FBC Rusk sends New King James Version, Life Recovery and Spanish-language Bibles. Included with each Bible are handwritten letters with Scripture, prayers, materials explaining the plan of salvation and baptism, information on how to follow Jesus, Bible reading and prayer guides, devotionals and lists of shelters and churches.

Each Bible comes with an invitation to pray for the ministry. Many prisoners write to say they are praying.

“I want you to know that D.M. and I and the rest of our brothers here on the Faith Base dorm (64 of us) have been praying for you and the ministry, praying that the Good Lord will send you help in providing money for you so that you will be able to keep on blessing people with Bibles and materials,” wrote one inmate, concluding by quoting 2 Corinthians 9:10.

Freedom with Christ documents every Bible distributed and letter received. Volunteer letter writers work to prepare the Bibles and materials for sending. Around 100 letters from inmates expressing thanks or requesting Bibles arrive per week, many including inspiring anecdotes.
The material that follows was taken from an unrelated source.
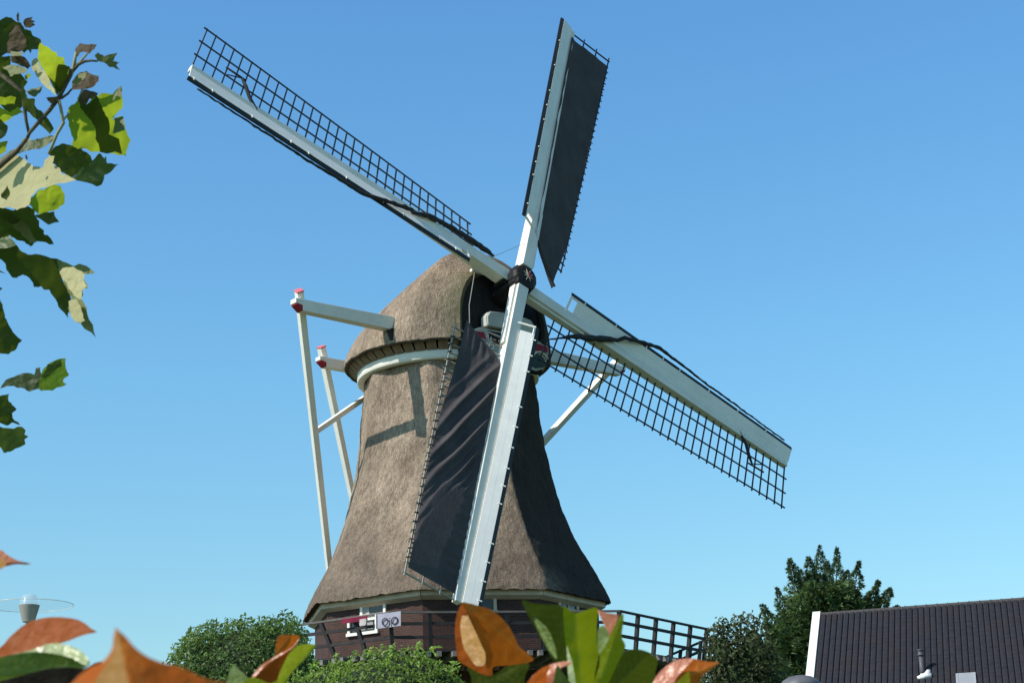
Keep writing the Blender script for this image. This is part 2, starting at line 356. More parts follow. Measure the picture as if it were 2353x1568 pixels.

“I saw a young fella here who was very lost, scared and by himself,” one recently transferred inmate wrote. “I watched him take his Bible out of an envelope and I recognized your letterhead on it. So I asked him if he knew you and the Tuesday ministry. He said yes, and as he looked up, it was as though fear left him and hope filled his day. We now visit and study together.”

The church budgets for the prison ministry, Givens said, but demand has exceeded the budget. God’s provision for Freedom with Christ arrives in sometimes unexpected ways, Sue noted, adding that preparing and sending Bibles can cost $5,000 per month. 

On one occasion volunteers were praying over Psalm 50:10, the passage stating the Lord owns the cattle on a thousand hills. A gentleman arrived with a check, explaining that he had sold his “best heifer” to donate money for Bibles.

Another time, the number 153 became significant as volunteers studied John 21, where the disciples catch 153 fish in their nets. The next week, a pastor from Frost, Texas, called to say he had received a letter with a check and note that said, “Buy 153 Life Recovery Bibles.”

As volunteers were unloading a car full of Bibles at the post office, a couple stopped to ask questions. Before they drove off, they handed the group a check that totaled the amount of postage due.

“They had no idea that all those Bibles were being mailed on faith. There were no funds to pay for postage. But we knew that if God provided the Bibles, he would put the stamp on them,” Sue said.

The ministry’s greatest needs are for prayer and the provision of Bibles, she said. Some 500 inmates are awaiting Bibles.

As Sue told the women at the jail that Tuesday, “No matter what jail we find ourselves in, God can change our whole future.”

Through Freedom with Christ, God is doing just that, one inmate and Bible at a time.

The church’s ministry to prisoners also includes joining with the Rusk Ministerial Alliance to offer Sunday services at the jail, a task FBC Rusk once did solo, said Givens, praising all his church’s prison and jail volunteers. FBC Rusk also joins with the Dogwood Trails Baptist Association to send helpers to the nearby Skyview and Hodge state correctional units, Givens said.